Peter
Thanks for your assessment. I use Viewer only for downloading the
files to my computer so I have not really got into the usefulness of
the programme. However, I have ordered a Sigma 55-200 for my E-1 and I
shall go off and take some shots in the village today, pre-Christmas
errands permitting ... I might start a project of photographing
interesting roofs. We were returning last night from mulled wine,
mince pies and stollen (delicious, with marzipan in the middle a la
Delia Smith recipes) after carol-singing when we noticed how
interesting the roof of the church was (see www.gamlingay.org, church,
resources). Since I shall have a powerful telephoto lens to use today,
I hope, I thought I might slip along to capture that.

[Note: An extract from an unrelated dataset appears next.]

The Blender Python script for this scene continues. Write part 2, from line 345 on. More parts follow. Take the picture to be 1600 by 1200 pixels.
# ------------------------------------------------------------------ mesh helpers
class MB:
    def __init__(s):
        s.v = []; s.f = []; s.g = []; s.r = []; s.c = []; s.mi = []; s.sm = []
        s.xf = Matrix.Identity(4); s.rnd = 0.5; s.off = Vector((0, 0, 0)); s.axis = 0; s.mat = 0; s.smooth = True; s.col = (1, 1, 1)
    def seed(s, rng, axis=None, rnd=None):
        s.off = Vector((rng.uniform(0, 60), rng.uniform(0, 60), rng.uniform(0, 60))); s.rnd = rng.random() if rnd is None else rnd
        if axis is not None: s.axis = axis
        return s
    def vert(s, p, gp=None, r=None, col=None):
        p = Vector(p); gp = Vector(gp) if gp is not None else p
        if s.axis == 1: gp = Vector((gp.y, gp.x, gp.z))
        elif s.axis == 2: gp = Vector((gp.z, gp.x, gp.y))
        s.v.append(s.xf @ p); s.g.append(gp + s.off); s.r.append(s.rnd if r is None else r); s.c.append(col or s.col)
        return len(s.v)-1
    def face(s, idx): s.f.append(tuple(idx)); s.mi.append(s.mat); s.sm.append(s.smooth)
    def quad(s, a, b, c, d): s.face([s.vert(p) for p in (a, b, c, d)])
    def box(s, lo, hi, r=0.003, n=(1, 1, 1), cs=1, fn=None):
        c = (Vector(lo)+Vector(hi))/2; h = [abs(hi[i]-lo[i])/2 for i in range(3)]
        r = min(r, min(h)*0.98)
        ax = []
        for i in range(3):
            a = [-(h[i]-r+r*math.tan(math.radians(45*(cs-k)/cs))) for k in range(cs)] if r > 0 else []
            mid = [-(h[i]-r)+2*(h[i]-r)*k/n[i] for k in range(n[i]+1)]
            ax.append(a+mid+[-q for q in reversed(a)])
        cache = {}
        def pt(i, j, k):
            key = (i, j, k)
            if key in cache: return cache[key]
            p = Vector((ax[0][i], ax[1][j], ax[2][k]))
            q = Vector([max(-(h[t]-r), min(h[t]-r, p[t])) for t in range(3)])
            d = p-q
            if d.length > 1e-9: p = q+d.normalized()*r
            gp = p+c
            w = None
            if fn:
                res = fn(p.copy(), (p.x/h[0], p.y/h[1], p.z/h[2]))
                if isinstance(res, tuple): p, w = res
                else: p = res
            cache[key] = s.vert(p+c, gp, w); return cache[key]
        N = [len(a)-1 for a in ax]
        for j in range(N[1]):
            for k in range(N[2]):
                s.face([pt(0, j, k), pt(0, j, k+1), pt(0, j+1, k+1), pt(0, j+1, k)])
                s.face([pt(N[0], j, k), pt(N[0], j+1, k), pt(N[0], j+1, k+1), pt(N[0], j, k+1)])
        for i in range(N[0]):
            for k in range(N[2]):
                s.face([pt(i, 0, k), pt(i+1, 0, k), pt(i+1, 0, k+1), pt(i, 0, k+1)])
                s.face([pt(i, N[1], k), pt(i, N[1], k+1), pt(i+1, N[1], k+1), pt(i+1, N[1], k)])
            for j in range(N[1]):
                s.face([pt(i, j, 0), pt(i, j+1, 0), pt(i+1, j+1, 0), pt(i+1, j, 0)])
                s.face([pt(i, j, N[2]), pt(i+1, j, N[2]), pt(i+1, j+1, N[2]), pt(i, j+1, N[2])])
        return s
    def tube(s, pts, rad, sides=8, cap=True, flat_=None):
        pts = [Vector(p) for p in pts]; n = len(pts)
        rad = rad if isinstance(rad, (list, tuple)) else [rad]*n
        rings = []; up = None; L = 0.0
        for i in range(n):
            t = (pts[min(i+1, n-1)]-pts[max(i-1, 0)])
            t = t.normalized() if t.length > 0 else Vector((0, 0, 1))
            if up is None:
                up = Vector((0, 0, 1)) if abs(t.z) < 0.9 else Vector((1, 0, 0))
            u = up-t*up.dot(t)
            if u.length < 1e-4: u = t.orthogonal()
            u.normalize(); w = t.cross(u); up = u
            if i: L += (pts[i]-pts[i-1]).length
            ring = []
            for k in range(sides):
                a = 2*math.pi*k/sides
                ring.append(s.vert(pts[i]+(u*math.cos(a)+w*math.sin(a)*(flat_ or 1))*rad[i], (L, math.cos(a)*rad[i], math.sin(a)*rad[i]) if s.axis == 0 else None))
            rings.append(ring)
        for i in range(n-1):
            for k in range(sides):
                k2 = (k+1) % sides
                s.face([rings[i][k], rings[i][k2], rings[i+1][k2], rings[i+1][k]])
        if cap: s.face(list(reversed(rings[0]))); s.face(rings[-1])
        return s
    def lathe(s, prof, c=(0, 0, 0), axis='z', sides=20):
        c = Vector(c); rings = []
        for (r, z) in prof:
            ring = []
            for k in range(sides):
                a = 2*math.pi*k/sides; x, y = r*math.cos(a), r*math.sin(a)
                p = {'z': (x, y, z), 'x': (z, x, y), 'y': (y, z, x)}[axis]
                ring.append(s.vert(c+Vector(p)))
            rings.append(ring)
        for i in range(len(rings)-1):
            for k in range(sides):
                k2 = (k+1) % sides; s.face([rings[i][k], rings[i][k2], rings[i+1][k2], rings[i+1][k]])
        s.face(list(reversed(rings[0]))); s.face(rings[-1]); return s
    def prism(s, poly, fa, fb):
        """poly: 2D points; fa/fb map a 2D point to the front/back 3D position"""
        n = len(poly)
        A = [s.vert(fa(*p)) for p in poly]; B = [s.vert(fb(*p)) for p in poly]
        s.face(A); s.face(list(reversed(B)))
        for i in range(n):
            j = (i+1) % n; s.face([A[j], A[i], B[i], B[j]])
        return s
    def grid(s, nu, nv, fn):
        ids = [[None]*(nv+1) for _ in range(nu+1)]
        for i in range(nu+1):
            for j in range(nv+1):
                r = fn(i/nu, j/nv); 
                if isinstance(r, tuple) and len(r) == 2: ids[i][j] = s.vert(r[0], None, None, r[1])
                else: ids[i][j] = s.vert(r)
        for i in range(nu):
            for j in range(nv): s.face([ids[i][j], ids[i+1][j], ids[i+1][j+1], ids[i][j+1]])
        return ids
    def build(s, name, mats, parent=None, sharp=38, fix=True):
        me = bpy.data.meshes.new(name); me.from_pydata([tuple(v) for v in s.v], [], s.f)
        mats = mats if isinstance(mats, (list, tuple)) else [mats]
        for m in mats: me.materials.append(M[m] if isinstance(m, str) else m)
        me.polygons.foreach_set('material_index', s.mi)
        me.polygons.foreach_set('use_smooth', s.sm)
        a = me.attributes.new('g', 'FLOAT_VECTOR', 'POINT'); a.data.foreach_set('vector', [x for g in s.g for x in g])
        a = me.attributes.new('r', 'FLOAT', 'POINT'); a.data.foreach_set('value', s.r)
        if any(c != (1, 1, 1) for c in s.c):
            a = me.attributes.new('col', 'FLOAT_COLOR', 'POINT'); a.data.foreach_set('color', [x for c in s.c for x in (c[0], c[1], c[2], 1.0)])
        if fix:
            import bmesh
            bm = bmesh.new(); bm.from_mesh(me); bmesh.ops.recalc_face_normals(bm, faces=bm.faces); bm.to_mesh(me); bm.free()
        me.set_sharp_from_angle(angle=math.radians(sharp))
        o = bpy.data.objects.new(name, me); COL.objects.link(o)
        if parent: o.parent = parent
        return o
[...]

Enough rambling; why would you buy Studio Peter? What can it offer
that you could not do to an image in PS or the others?
Chris
On 23 Dec 2004, at 1:37, Peter Klein wrote:
> In short, Viewer is now a good, basic RAW converter. It's no longer
> the
> glacially slow crippleware it was before. You can do the very basics
> (WB,
> exposure, maybe contrast and saturation) in Viewer and convert to
> 16-bit
> TIFF. Then you can do the rest without loss in Photoshop, Picture
> Window,
> Neat Image, Noise Ninja, etc.
>
> I may eventually spring for Capture 1 or Studio, but for moderate use,
> Viewer is now a very usable (and free) option. A few quirks, not the
> world's fastest workflow, but quite usable.